For some reason, I had it in my head that this quote was saying something along the lines of there being one correct path and that we must find it, but upon rereading and typing it up, I came across the peculiar last sentence of the first paragraph, which I had forgotten about.

Good, as it ripens, becomes continually more different not only from evil but from other good.

What do you think this means?

(Let’s get some responses this time, guys!)

  1. you’re only being stereotypically Zach, so I’d say that’s just fine :)

    hahah

  2. I think what he’s really getting at (or at least what I hope he’s really getting at) in this excerpt is that the major component of being saved is in dying to oneself.
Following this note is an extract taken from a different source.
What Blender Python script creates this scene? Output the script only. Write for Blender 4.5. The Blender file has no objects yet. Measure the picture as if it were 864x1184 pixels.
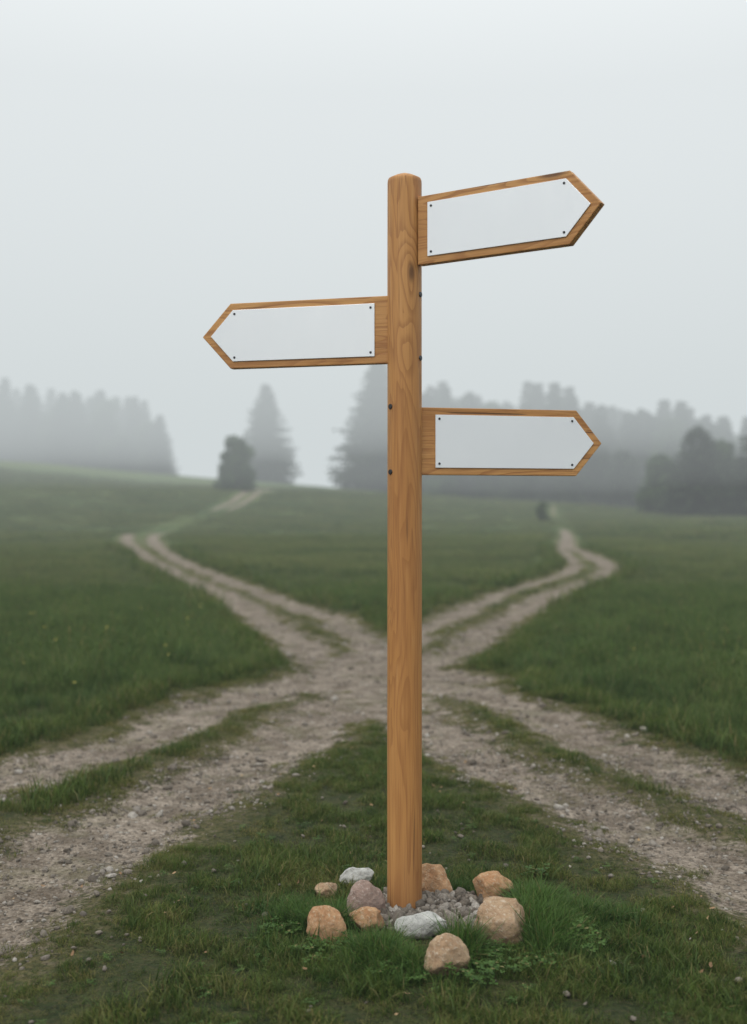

I think the key quote in this passage is actually where he says “If we insist on keeping Hell (or even Earth) we shall not see Heaven: if we accept Heaven we shall not be able to retain even the smallest and most intimate souvenirs of Hell.”

    As to what he says about good becoming more different as it becomes more perfect, I think he’s referring to the diversity and individualism within the Church, and that all of us “being transformed into the same image from one degree of glory to another” (2 Cor 3) doesn’t mean that we’ll all be exact little replicas of each other, but rather that we will each show in our perfection some different aspect of God’s perfection, similarly to the way the different persons of the Trinity make plain different aspects of the Godhead.

    At least that’s my take on it.

  3. Thanks for the comment, Trey. And I agree, especially with your second paragraph. I think that there are implications in the differences that each of us have within the whole of God’s perfection that are overlooked often by “church people.” (and I’m, of course, including myself in that group of church people) I think that often we fail to realize that our differences are the things that make us stronger and a greater witness to God’s glory as a whole.